There is a growing consensus that climate change will have severe and disproportionate consequences for often-invisible and overlooked communities, places, and the people within them. The extractivist ideas and practices implicated in resource extraction and climate change play a dual role in this disproportionality. These ideas and practices not only illustrate a compelling need to think about how the experiences and knowledges of often-invisible people can become more prominent in policy processes that govern natural resource extraction, but also highlight the need for more sustainability-focused public policy. The knowledge and expertise of those overlooked within communities affected by resource extraction is urgently needed to counterbalance the corporate push for extraction and the direct role of extractive industries in fuelling climate change.

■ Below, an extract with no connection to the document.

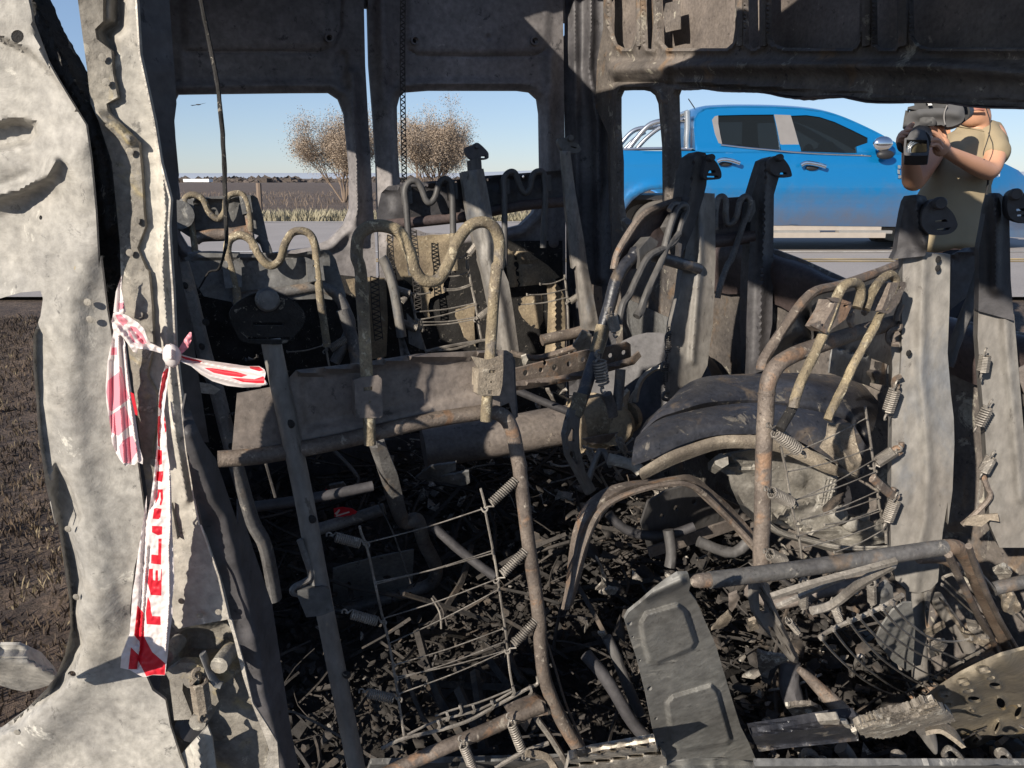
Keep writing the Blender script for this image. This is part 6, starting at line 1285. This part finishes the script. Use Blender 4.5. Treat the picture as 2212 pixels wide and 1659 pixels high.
tube('aerial',[TPn(x,y)+Vector((0,.9,-.03)),TPn(*T('C 232,568')[0])+Vector((0,.9,0))],.008,BLK,truck,sm=1,seg=5)
MB().ball(TPn(x,y)+Vector((0,.9,-.02)),.06,sc=(1.4,.6,.7)).build('aerial_base',BLK,truck)
for s in ('C 1432,1020 1450,1020 1450,1040 1434,1040','C 1430,1045 1446,1050 1446,1075 1432,1072','C 1436,1082 1462,1082 1462,1100 1436,1100'):
    sheet('side_badge',T(s),TPn,truck,CHR,step=8,off=.09,thick=.02)
CL=plain('headlamp_lens',(.62,.66,.68),.15,.3)
def Front(x,y,off=0): return TPn(x,y,off)+Vector((0,.55*min(max(0,(x-2085)/160),1)**2,0))
sheet('headlight',T('C 2060,1062 2100,1055 2160,1062 2205,1085 2235,1120 2200,1135 2150,1130 2100,1105'),Front,truck,CL,step=6,off=.12,thick=.05,h=lambda x,y:.02*np.sin(x*.5))
sheet('bumper_trim',T('C 2080,1380 2200,1350 2290,1370 2290,1420 2200,1440 2100,1430'),Front,truck,BLK,step=8,off=.11,thick=.05)
sheet('fog_lamp_surround',T('C 2120,1440 2200,1420 2280,1430 2270,1460 2150,1470'),Front,truck,ALW,step=8,off=.11,thick=.04)

# ------------------------------------------------------------------ cameraman
SK=plain('tanned_skin',(.56,.30,.19),.55); SH=plain('olive_khaki_shirt',(.30,.245,.16),.9,spec=.15); PTM=plain('dark_trousers',(.03,.032,.04),.9); HR=plain('dark_hair',(.03,.022,.018),.8)
CB=plain('black_camera_body',(.028,.028,.03),.55); CG=plain('grey_camera_fabric',(.085,.085,.088),.85); CLN=plain('lens_glass',(.25,.22,.14),.08,.6,coat=.6)
person=empty('person',(2.14,3.85,-.27),'man in an olive T-shirt filming with a shoulder video camera','person')
MD=3.72
def pm(px,py,d=MD): return P(px,py,d)
def skin(name,chains,m_,par,lev=2,root=0):
    """one continuous body grown over a skeleton; chains share joints by name"""
    idx={};V=[];R=[];E=[];org=par.location
    for ch in chains:
        prev=None
        for key,p,r in ch:
            if key not in idx: idx[key]=len(V); V.append(Vector(p)-org); R.append(r if isinstance(r,tuple) else (r,r))
            if prev is not None: E.append((idx[prev],idx[key]))
            prev=key
    me=bpy.data.meshes.new(name); me.from_pydata(V,E,[]); me.materials.append(m_); o=bpy.data.objects.new(name,me); C.objects.link(o); o.parent=par
    md=o.modifiers.new('Skin','SKIN'); me.skin_vertices.new() if not me.skin_vertices else None
    for i,r in enumerate(R): me.skin_vertices[0].data[i].radius=r
    me.skin_vertices[0].data[root].use_root=True; md.use_smooth_shade=True; md.branch_smoothing=.5
    s=o.modifiers.new('Subsurf','SUBSURF'); s.levels=lev; s.render_levels=lev
    dg=bpy.context.evaluated_depsgraph_get(); ev=o.evaluated_get(dg); m2=bpy.data.meshes.new_from_object(ev); o.modifiers.clear(); o.data=m2
    for p in m2.polygons: p.use_smooth=True
    return o
K=3.72/F0   # metres per grid unit at the man
hip=pm(2052,560,3.78)
pelv=hip
def off(p,x,y,z): return Vector(p)+Vector((x,y,z))
neckb=pm(2108,276,3.74); chest=pm(2070,350,3.76); waist=pm(2058,460,3.78); head0=pm(2100,252,3.70)
ls=pm(2160,283,3.76); rs=pm(2035,300,3.80)
le=pm(2140,374,3.60); lw_=pm(2042,326,3.36); re=pm(1972,398,3.62); rw_=pm(1962,318,3.38)
fz=-.27
lf=Vector((hip.x+.14,hip.y+.05,fz)); rf=Vector((hip.x-.14,hip.y+.0,fz))
body=skin('body',[[('pel',pelv,(.15,.11)),('wai',waist,(.15,.11)),('che',chest,(.165,.125)),('nb',neckb,(.07,.07)),('nk',off(neckb,.0,-.02,.05),(.062,.062)),('h0',head0,(.07,.075)),('h1',off(head0,0,.0,.09),(.082,.10)),('h2',off(head0,0,.01,.19),(.06,.075))],
 [('che',chest,0),('ls',ls,(.068,.068)),('le',le,(.046,.046)),('lm',le.lerp(lw_,.35),(.046,.044)),('lw',lw_,(.028,.026)),('lh',lw_.lerp(pm(2020,305,3.30),.6),(.036,.022))],
 [('che',chest,0),('rs',rs,(.066,.066)),('re',re,(.050,.050)),('rm',re.lerp(rw_,.35),(.046,.044)),('rw',rw_,(.029,.027)),('rh',pm(1957,292,3.33),(.036,.024))],
 [('pel',pelv,0),('lk',Vector((hip.x+.12,hip.y-.02,fz+.52)),(.075,.075)),('la',off(lf,0,0,.1),(.045,.045)),('lt',off(lf,0,-.14,.04),(.045,.035))],
 [('pel',pelv,0),('rk',Vector((hip.x-.12,hip.y-.04,fz+.52)),(.075,.075)),('ra',off(rf,0,0,.1),(.045,.045)),('rt',off(rf,0,-.14,.04),(.045,.035))]],SK,person)
# shirt: loose tube over trunk with sleeves
shirt=skin('t_shirt',[[('hem',pm(2052,552,3.78),(.20,.145)),('h2',pm(2052,528,3.78),(.20,.145)),('a',pm(2054,470,3.78),(.195,.14)),('b',pm(2062,400,3.77),(.195,.145)),('c',pm(2082,335,3.76),(.20,.145)),('d',pm(2100,296,3.76),(.13,.105)),('n',off(neckb,0,0,.004),(.078,.075))],
 [('c',0,0),('s1',off(ls,-.02,0,-.01),(.090,.088)),('s2',ls.lerp(le,.45),(.078,.076)),('s3',ls.lerp(le,.70),(.080,.076))],
 [('c',0,0),('r1',off(rs,.02,0,-.02),(.09,.09)),('r2',rs.lerp(re,.35),(.08,.075))]],SH,person,3)
me=shirt.data
for v in me.vertices:
    p=v.co*9; q=v.co; v.co+=v.normal*(.014*noise.noise(Vector((q.x*11+q.z*4,q.y*6,q.z*7-q.x*6)))+.007*noise.noise(Vector((q.x*26+q.z*14,q.y*12,q.z*13-q.x*15)))); 
trs=skin('trousers',[[('p',off(pelv,0,0,.13),(.165,.125)),('q',pelv,(.17,.13)),('k',Vector((hip.x+.12,hip.y-.02,fz+.52)),(.10,.10)),('a',off(lf,0,.0,.12),(.085,.085))],[('q',0,0),('k2',Vector((hip.x-.12,hip.y-.04,fz+.52)),(.10,.10)),('a2',off(rf,0,.0,.12),(.085,.085))]],PTM,person)
for f_ in (lf,rf): MB().ball(off(f_,0,-.08,.04),.14,sc=(.42,1,.42),n=6).build('shoe',CB,person)
# face: nose, mouth, ear, hair, cap of hair
fc=off(head0,0,-.0,.07)
MB().ball(off(fc,-.028,-.085,.005),.022,sc=(.8,1,1.3),n=6).build('nose',SK,person)
tube('mouth',[off(fc,-.055,-.078,-.045),off(fc,-.028,-.093,-.043),off(fc,.003,-.085,-.047)],.006,plain('lips',(.40,.16,.12),.5),person,seg=6)
for dx in (-.055,.012): MB().ball(off(fc,dx,-.082,.045),.012,sc=(1.3,.6,.7)).build('eye',plain('eye',(.6,.6,.58),.2),person)
MB().ball(off(fc,.086,.01,.01),.032,sc=(.35,.7,1.1)).build('ear',SK,person)
MB().ball(off(fc,0,.03,.09),.108,sc=(.9,1.05,.85),n=8).build('hair',HR,person)
# hands: palm in body, five fingers each
def finger(pts,r0,name='finger'):
    m=MB().tube(pts,[r0,r0*1.05,r0*.95,r0*.9,r0*.62],seg=8,sm=5); m.ball(pts[-1],r0*.68,n=4); return m.build(name,SK,person)
def pf(s,d0,d1):
    q=T(s); n=len(q); return [P(x,y,d0+(d1-d0)*i/(n-1)) for i,(x,y) in enumerate(q)]
finger(pf('C 1715,870 1680,820 1650,790 1610,795 1585,800',3.33,3.27),.0125)
finger(pf('C 1705,880 1675,840 1645,820 1615,822 1598,820',3.31,3.26),.0125)
finger(pf('C 1700,900 1680,870 1655,862 1635,865 1620,868',3.30,3.26),.012)
finger(pf('C 1700,925 1680,900 1660,892 1645,896 1635,900',3.30,3.27),.010)
finger(pf('C 1710,900 1720,850 1705,800 1680,785 1650,790',3.35,3.31),.0125,'thumb')
MB().ball(P(1438+1700*.35,905*.35,3.33),.042,sc=(.9,.6,1.0),n=7).build('palm',SK,person)
finger(pf('C 1470,860 1480,820 1500,790 1515,775 1525,765',3.30,3.27),.0125)
finger(pf('C 1462,870 1468,835 1485,810 1500,805 1512,800',3.30,3.26),.0125)
finger(pf('C 1455,880 1452,850 1462,830 1480,825 1495,825',3.31,3.27),.012)
finger(pf('C 1450,890 1445,865 1450,850 1460,845 1475,845',3.31,3.28),.010)
finger(pf('C 1470,880 1490,860 1505,845 1515,838 1522,835',3.33,3.30),.0125,'thumb')
MB().ball(P(1438+1468*.35,865*.35,3.34),.040,sc=(.8,.6,1.1),n=7).build('palm',SK,person)
tube('wrist_strap',[P(1438+x*.35,y*.35,3.31) for x,y in ((1440,880),(1448,915),(1470,930))],.012,CB,person,seg=8)
# video camera
vc=empty('video_camera',P(1990,290,3.35),'black shoulder video camera with square lens hood held by the man','camera')
V1=facing(2000,290,3.30,-28,0)
sheet('camera_body',T('C 1500,690 1540,665 1600,660 1700,645 1780,640 1830,650 1845,690 1840,740 1800,770 1740,785 1700,770 1640,778 1560,775 1540,790 1500,800 1470,790 1485,730'),V1,vc,CG,step=5,sm=2,thick=.24,off=.0,h=hsum(ridge(T('C 1570,700 1680,690 1800,700'),.03,14),bumps(.012,12,101)))
sheet('camera_top',T('C 1530,628 1560,622 1620,624 1740,628 1740,660 1700,668 1560,680 1500,672 1490,680 1495,660 1535,650'),V1,vc,CB,step=6,thick=.10,off=.02,h=bumps(.006,12,102))
sheet('camera_handle',T('C 1500,580 1560,560 1760,570 1850,590 1850,612 1760,600 1560,600 1520,625 1500,625'),V1,vc,CB,step=8,thick=.04,off=-.03)
sheet('side_module',T('C 1568,730 1590,722 1650,722 1668,735 1668,768 1655,778 1575,775 1565,762'),V1,vc,CB,step=5,thick=.02,off=.035,h=hsum(*[ridge(T('C %d,745 %d,765'%(k,k)),.006,1.5) for k in (1590,1610,1630,1650)]))
tube('zipper_strip',[V1(x,y,.035) for x,y in T('C 1738,650 1722,690 1718,730 1725,770')],.003,GRY,vc,seg=6)
sheet('grip_cover',T('C 1480,680 1515,690 1510,740 1490,790 1475,800 1462,790 1470,730'),V1,vc,CB,step=6,thick=.10,off=-.02,h=bumps(.01,10,103))
tube('viewfinder_cup',[P(1438+1800*.35,700*.35,3.36),P(1438+1850*.35,690*.35,3.44)],[.05,.035],CB,vc,seg=14,sm=1)
tube('lens_barrel',[P(1990,290,3.35),P(1982,308,3.12)],[.045,.048],CB,vc,seg=20,sm=1)
# lens hood: square bell with opening
VH=facing(1979,318,3.02,-28,20)
ho=rnd(T('C 1473,865 1490,850 1605,852 1622,865 1626,900 1624,950 1600,960 1490,960 1470,945'),2)
hi=rnd(T('C 1486,868 1500,862 1600,864 1612,872 1614,930 1596,942 1500,942 1484,930'),2)
sheet('lens_hood',ho,VH,vc,CG,holes=[hi],step=5,thick=.10)
tube('front_element',[P(1980,322,3.12),P(1980,323,3.06)],.046,CLN,vc,seg=24,sm=1)
for r in (.040,.033,.026):
    c=P(1980,323,3.055); tube('lens_ring',[c+Vector((r*math.cos(a),0,r*math.sin(a))) for a in [6.283*i/16 for i in range(17)]],.003,CHS,vc,seg=5,sm=1)
sheet('hood_top',T('C 1490,850 1510,815 1545,795 1600,805 1622,865 1605,852'),VH,vc,CG,step=6,thick=.02,off=-.03,h=ridge(T('C 1545,795 1560,850'),.02,8))
# the white mark on the camera top
fv=MB(); 
for s in ('C 1645,628 1620,628 1618,636 1640,637 1645,645 1620,647','C 1603,626 1612,626'):
    fv.tube([V1(x,y,.042) for x,y in T(s)],.0045,seg=5,sm=1)
fv.build('white_number',plain('white_print',(.7,.7,.7)),vc)
tag(tube('earphone_cord',[P(x,y,3.45) for x,y in T('C 1970,640 1985,690 2000,740 2002,800 1985,870 1965,930 1960,960')],.0022,CB,None,seg=5),'thin black cord hanging down the front of the olive T-shirt','cord')
tag(tube('camera_strap',[P(x,y,3.62) for x,y in T('C 1985,1070 1990,1120 1975,1200 1968,1260')],.008,CB,None,seg=6,flat=.4),'thin dark strap hanging at the side of the olive T-shirt','strap')
# bird
bd=MB(); b0=P(428,226,60); bd.ball(b0,.10,sc=(2.0,.6,.5),n=5); 
bd.add([b0+Vector((-.1,0,0)),b0+Vector((.15,0,0)),b0+Vector((.62,.2,.16)),b0+Vector((.3,.35,.10))],[(0,1,2,3)]); bd.add([b0+Vector((-.1,0,0)),b0+Vector((.1,0,0)),b0+Vector((-.35,-.3,-.12)),b0+Vector((-.55,-.2,-.05))],[(0,1,2,3)])
bo_=bd.build('flying_bird',BLK,None,smooth=False); tag(bo_,'small dark bird flying high in the left rear window','bird')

Over the past ten years, the authors have collaborated with Indigenous and northern women in several northern Canadian communities to better understand not only their experiences living in resource-affected areas, but also their preferences for engaging in policy decisions that affect their lives. Concurrently, the authors have carefully examined the application (or lack thereof) of intersectionality in public policy, particularly in impact assessments, which are central to major resource extraction and development-related decisions. Drawing on this work, Levac and colleagues argue that applying GBA+ (an intersectionality-informed framework) in impact assessments offers the potential to improve climate change responses because GBA+ can strengthen communities’ adaptive capacities, foreground Indigenous knowledges, bolster meaningful engagement, and counter the extractivist mindset which values private profit over widespread economic and social costs. In making this argument, they explain how northern and Indigenous women’s experiences and preferences for policy engagement can be better reflected in impact assessments, and how more inclusive engagement processes can challenge extractivism, and thus mitigate climate change.